Tuesday, August 25, 2009

I bring the sea in

From 'The Journal of Albion Moonlight' by Kenneth Patchen

I work in the shadow. I stab out and many words fail to land on the paper. I bang away at the stone. Nothing but the essential must go into writing - but everything is essential. I take you into my confidence. I told you that I hated novels. This is only party true, for I also love novels. I love even the cheapest, most debased novels. You make a mistake in thinking that I demand purity in everything. Don't forget that veterinaries have their place in the world. And pimps too. Even people who send schoolboys up in the bombing planes.
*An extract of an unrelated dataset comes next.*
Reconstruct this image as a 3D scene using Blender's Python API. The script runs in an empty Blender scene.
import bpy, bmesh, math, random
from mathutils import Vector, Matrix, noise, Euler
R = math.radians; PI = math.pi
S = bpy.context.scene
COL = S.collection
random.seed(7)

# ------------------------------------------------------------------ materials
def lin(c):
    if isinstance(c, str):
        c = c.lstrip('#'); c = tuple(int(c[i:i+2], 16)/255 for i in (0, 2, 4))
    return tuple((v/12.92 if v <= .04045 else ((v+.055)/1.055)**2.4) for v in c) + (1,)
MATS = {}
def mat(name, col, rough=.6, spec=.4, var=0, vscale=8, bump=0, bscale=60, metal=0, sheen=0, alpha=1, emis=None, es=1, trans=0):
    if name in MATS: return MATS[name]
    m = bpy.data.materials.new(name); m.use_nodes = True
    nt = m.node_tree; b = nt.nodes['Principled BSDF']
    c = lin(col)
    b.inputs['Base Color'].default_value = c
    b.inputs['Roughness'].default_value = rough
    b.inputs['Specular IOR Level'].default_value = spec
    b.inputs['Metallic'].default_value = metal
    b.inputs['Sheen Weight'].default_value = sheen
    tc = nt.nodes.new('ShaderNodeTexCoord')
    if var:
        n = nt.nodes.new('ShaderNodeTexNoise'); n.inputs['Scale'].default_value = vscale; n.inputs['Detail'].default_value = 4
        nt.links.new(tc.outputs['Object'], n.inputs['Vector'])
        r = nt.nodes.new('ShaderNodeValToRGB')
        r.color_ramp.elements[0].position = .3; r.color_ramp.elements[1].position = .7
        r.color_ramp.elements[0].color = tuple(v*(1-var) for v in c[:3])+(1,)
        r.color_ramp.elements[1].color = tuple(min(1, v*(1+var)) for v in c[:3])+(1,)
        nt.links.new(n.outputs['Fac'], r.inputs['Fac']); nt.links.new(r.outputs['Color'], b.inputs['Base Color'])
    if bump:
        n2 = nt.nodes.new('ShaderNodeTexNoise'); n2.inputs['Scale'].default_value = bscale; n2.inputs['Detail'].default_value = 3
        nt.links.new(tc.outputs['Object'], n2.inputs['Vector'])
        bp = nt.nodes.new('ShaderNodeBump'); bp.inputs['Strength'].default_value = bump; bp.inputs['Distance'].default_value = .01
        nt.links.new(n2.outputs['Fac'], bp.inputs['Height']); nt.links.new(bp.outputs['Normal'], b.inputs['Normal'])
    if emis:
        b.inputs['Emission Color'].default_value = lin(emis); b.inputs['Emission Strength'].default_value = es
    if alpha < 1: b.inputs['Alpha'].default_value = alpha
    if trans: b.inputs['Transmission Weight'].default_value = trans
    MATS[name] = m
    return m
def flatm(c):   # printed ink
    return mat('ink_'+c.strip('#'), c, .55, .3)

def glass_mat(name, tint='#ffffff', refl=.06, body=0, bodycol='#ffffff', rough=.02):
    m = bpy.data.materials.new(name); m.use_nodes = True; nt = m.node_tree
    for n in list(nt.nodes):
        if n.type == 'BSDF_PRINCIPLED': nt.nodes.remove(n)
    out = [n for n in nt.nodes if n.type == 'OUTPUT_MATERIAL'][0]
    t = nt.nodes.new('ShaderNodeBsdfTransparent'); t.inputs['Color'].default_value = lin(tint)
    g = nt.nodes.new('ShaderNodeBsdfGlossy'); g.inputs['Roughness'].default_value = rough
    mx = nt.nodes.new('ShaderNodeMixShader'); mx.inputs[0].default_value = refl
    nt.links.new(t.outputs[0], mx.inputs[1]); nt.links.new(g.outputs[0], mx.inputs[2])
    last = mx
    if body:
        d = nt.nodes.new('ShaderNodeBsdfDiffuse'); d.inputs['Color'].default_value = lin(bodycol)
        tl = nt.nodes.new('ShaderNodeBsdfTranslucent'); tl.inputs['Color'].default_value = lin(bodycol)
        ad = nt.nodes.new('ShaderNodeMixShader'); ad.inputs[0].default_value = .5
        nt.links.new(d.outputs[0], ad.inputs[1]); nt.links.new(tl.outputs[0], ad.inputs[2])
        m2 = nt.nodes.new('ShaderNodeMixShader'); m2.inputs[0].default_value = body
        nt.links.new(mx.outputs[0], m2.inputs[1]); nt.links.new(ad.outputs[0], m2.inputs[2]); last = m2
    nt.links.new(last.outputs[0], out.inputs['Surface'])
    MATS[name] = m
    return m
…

There is a spot for everybody and everything. But this was nothing of my doing. Why should I exhaust myself shouting at a wooden Indian? What am I? a newspaper reporter? Why make a record of something that nobody can use? It is clearly my duty to come just at the right time, saying exactly the right thing. You have read many books. This book is reading you.
I exaggerate nothing. I am not a dealer in distortions. This is precisely the way I found the world. Imaginative people end by becoming tongue-tied. They talk above things. I operate from the inside. My feet never leave the ground. It is not my business that now and then the ground sinks away. I am heavy with the stars in my cap. I bring the sea in. I do no research whatever. Every problem to me is a problem of living. I make no attempt to translate. My speech is as much a part of my body as my arms and legs are. What have I to do with the cult of hallucination? Derangement is for the too-sane - everything under heaven cries to be arranged; I demand order and precision in what I do. The supreme cultivation of chaos has already been done...

2 comments:

Anonymous said...

hey jagoff im a writer too wanna read some



loose and old flaps
over holes bored down to your organs
all kinds of horrific shit like that

A Synonym for Living said...

oh contrary bean. read 'the journal of albion moonlight' & you'll redefine horrific.